* What you need to do *
Transcribe the material exactly. Images do not belong in the copy.

* Data extract *
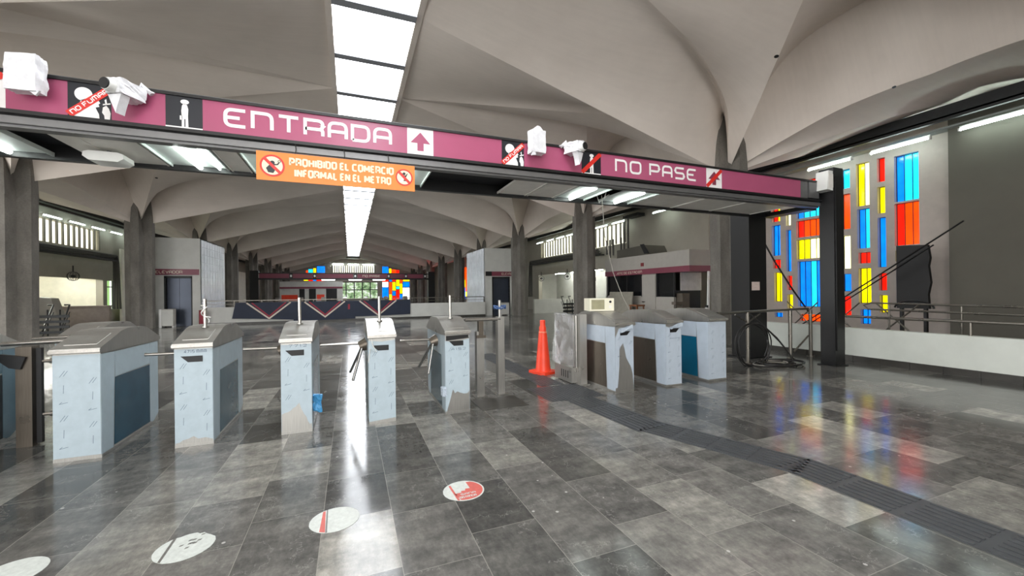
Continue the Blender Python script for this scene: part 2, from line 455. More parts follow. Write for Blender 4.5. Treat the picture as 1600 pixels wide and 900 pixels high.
def text_mesh(name, body, x0, x1, z0, z1, y, mat, parent, bold=0.0, shear=0.0):
    cu = bpy.data.curves.new(name, 'FONT'); cu.body = body; cu.size = 1.0; cu.offset = bold; cu.shear = shear
    tmp = bpy.data.objects.new(name, cu); COL.objects.link(tmp)
    dg = bpy.context.evaluated_depsgraph_get()
    me = bpy.data.meshes.new_from_object(tmp.evaluated_get(dg))
    bpy.data.objects.remove(tmp)
    xs = [v.co.x for v in me.vertices]; ys = [v.co.y for v in me.vertices]
    ax, bx, ay, by = min(xs), max(xs), min(ys), max(ys)
    for v in me.vertices:
        X = x0 + (v.co.x - ax) / (bx - ax) * (x1 - x0); Z = z0 + (v.co.y - ay) / (by - ay) * (z1 - z0)
        v.co = (X, y, Z)
    me.materials.clear(); me.materials.append(mat)
    o = bpy.data.objects.new(name, me); COL.objects.link(o); o.parent = parent
    return o
def disc(cx, cz, rx, rz=None, n=28, a0=0, a1=360):
    rz = rz or rx
    return [(cx + rx * math.cos(R(a0 + (a1 - a0) * k / n)), cz + rz * math.sin(R(a0 + (a1 - a0) * k / n))) for k in range(n if a1 - a0 == 360 else n + 1)]
def ring_face(mb, cx, cz, r0, r1, y, n=32):
    vs = []
    for k in range(n):
        t = 2 * math.pi * k / n
        vs += [(cx + r0 * math.cos(t), y, cz + r0 * math.sin(t)), (cx + r1 * math.cos(t), y, cz + r1 * math.sin(t))]
    mb.add(vs, [(2 * k, 2 * k + 1, (2 * k + 3) % (2 * n), (2 * k + 2) % (2 * n)) for k in range(n)])

# ================================================================== STRUCTURE
XR, XL = 9.8, -8.8           # column rows
YC = [8.25 + 7.5 * k for k in range(-2, 9)]
HB = 3.75
YEND = 72.0
CR0, CR1 = -0.27, 1.29       # skylight slot

b = MB(); b.box((-20, -8, -0.3), (20, 80, 0)); struct(b.build('floor', M['floor']), 'grey polished marble slab floor of the whole hall', 'floor')

# ---- vault: lobes between keels that radiate from every column
def smooth_curve(pts, n):
    """Catmull-Rom through pts, resampled to n+1 points"""
    P = [Vector(p) for p in pts]
    if len(P) == 2: return [P[0].lerp(P[1], k / n) for k in range(n + 1)]
    out = []; m = len(P) - 1
    lens = [0.0]
    for i in range(m): lens.append(lens[-1] + (P[i + 1] - P[i]).length)
    for k in range(n + 1):
        s = (k / n) ** 1.25 * lens[-1]
        i = 0
        while i < m - 1 and s > lens[i + 1]: i += 1
        t = (s - lens[i]) / (lens[i + 1] - lens[i])
        p0 = P[i - 1] if i else P[0] * 2 - P[1]; p3 = P[i + 2] if i + 2 <= m else P[m] * 2 - P[m - 1]
        p1, p2 = P[i], P[i + 1]
        out.append(0.5 * ((2 * p1) + (p2 - p0) * t + (2 * p0 - 5 * p1 + 4 * p2 - p3) * t * t + (3 * p1 - p0 - 3 * p2 + p3) * t ** 3))
    return out
UMAX = XR - CR1
NC = 28
CURVES = [
    [(0, 0, 4.65), (UMAX, 0, 7.03)],                                                             # keel across the hall
    [(0, 0, 4.70), (.35, .30, 5.37), (.8, .70, 5.9), (1.25, .95, 6.22), (2.06, 1.32, 6.48), (3.0, 1.75, 6.62), (4.85, 2.4, 6.76), (UMAX, HB, 7.08)],
    [(0, 0, 4.72), (2.15, HB, 7.25)],                                                            # slanting keel
    [(0, 0, 4.74), (0, .30, 5.3), (-.1, .7, 6.1), (-.2, 1.0, 6.75), (-.3, 1.5, 7.25), (-.3, 2.05, 7.45), (-.3, 2.8, 7.5), (-.3, HB, 7.5)],
    [(0, 0, 4.70), (-.42, .8, 5.13), (-.75, 1.6, 5.48), (-.92, 2.3, 5.68), (-1.1, 3.1, 5.79), (-1.2, HB, 5.81)],
    [(0, 0, 4.66), (-2.2, 2.1, 5.55), (-4.0, HB, 5.98)],
    [(0, 0, 4.65), (-4.0, 0, 5.78)],
]
BULGE = [0.16, 0.05, 0.06, 0.05, 0.08, 0.08]
CRV = [smooth_curve(c, NC) for c in CURVES]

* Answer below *
Continue the Blender Python script for this scene: part 2, from line 455. More parts follow. Write for Blender 4.5. Treat the picture as 1600 pixels wide and 900 pixels high.
def text_mesh(name, body, x0, x1, z0, z1, y, mat, parent, bold=0.0, shear=0.0):
    cu = bpy.data.curves.new(name, 'FONT'); cu.body = body; cu.size = 1.0; cu.offset = bold; cu.shear = shear
    tmp = bpy.data.objects.new(name, cu); COL.objects.link(tmp)
    dg = bpy.context.evaluated_depsgraph_get()
    me = bpy.data.meshes.new_from_object(tmp.evaluated_get(dg))
    bpy.data.objects.remove(tmp)
    xs = [v.co.x for v in me.vertices]; ys = [v.co.y for v in me.vertices]
    ax, bx, ay, by = min(xs), max(xs), min(ys), max(ys)
    for v in me.vertices:
        X = x0 + (v.co.x - ax) / (bx - ax) * (x1 - x0); Z = z0 + (v.co.y - ay) / (by - ay) * (z1 - z0)
        v.co = (X, y, Z)
    me.materials.clear(); me.materials.append(mat)
    o = bpy.data.objects.new(name, me); COL.objects.link(o); o.parent = parent
    return o
def disc(cx, cz, rx, rz=None, n=28, a0=0, a1=360):
    rz = rz or rx
    return [(cx + rx * math.cos(R(a0 + (a1 - a0) * k / n)), cz + rz * math.sin(R(a0 + (a1 - a0) * k / n))) for k in range(n if a1 - a0 == 360 else n + 1)]
def ring_face(mb, cx, cz, r0, r1, y, n=32):
    vs = []
    for k in range(n):
        t = 2 * math.pi * k / n
        vs += [(cx + r0 * math.cos(t), y, cz + r0 * math.sin(t)), (cx + r1 * math.cos(t), y, cz + r1 * math.sin(t))]
    mb.add(vs, [(2 * k, 2 * k + 1, (2 * k + 3) % (2 * n), (2 * k + 2) % (2 * n)) for k in range(n)])

# ================================================================== STRUCTURE
XR, XL = 9.8, -8.8           # column rows
YC = [8.25 + 7.5 * k for k in range(-2, 9)]
HB = 3.75
YEND = 72.0
CR0, CR1 = -0.27, 1.29       # skylight slot

b = MB(); b.box((-20, -8, -0.3), (20, 80, 0)); struct(b.build('floor', M['floor']), 'grey polished marble slab floor of the whole hall', 'floor')

# ---- vault: lobes between keels that radiate from every column
def smooth_curve(pts, n):
    """Catmull-Rom through pts, resampled to n+1 points"""
    P = [Vector(p) for p in pts]
    if len(P) == 2: return [P[0].lerp(P[1], k / n) for k in range(n + 1)]
    out = []; m = len(P) - 1
    lens = [0.0]
    for i in range(m): lens.append(lens[-1] + (P[i + 1] - P[i]).length)
    for k in range(n + 1):
        s = (k / n) ** 1.25 * lens[-1]
        i = 0
        while i < m - 1 and s > lens[i + 1]: i += 1
        t = (s - lens[i]) / (lens[i + 1] - lens[i])
        p0 = P[i - 1] if i else P[0] * 2 - P[1]; p3 = P[i + 2] if i + 2 <= m else P[m] * 2 - P[m - 1]
        p1, p2 = P[i], P[i + 1]
        out.append(0.5 * ((2 * p1) + (p2 - p0) * t + (2 * p0 - 5 * p1 + 4 * p2 - p3) * t * t + (3 * p1 - p0 - 3 * p2 + p3) * t ** 3))
    return out
UMAX = XR - CR1
NC = 28
CURVES = [
    [(0, 0, 4.65), (UMAX, 0, 7.03)],                                                             # keel across the hall
    [(0, 0, 4.70), (.35, .30, 5.37), (.8, .70, 5.9), (1.25, .95, 6.22), (2.06, 1.32, 6.48), (3.0, 1.75, 6.62), (4.85, 2.4, 6.76), (UMAX, HB, 7.08)],
    [(0, 0, 4.72), (2.15, HB, 7.25)],                                                            # slanting keel
    [(0, 0, 4.74), (0, .30, 5.3), (-.1, .7, 6.1), (-.2, 1.0, 6.75), (-.3, 1.5, 7.25), (-.3, 2.05, 7.45), (-.3, 2.8, 7.5), (-.3, HB, 7.5)],
    [(0, 0, 4.70), (-.42, .8, 5.13), (-.75, 1.6, 5.48), (-.92, 2.3, 5.68), (-1.1, 3.1, 5.79), (-1.2, HB, 5.81)],
    [(0, 0, 4.66), (-2.2, 2.1, 5.55), (-4.0, HB, 5.98)],
    [(0, 0, 4.65), (-4.0, 0, 5.78)],
]
BULGE = [0.16, 0.05, 0.06, 0.05, 0.08, 0.08]
CRV = [smooth_curve(c, NC) for c in CURVES]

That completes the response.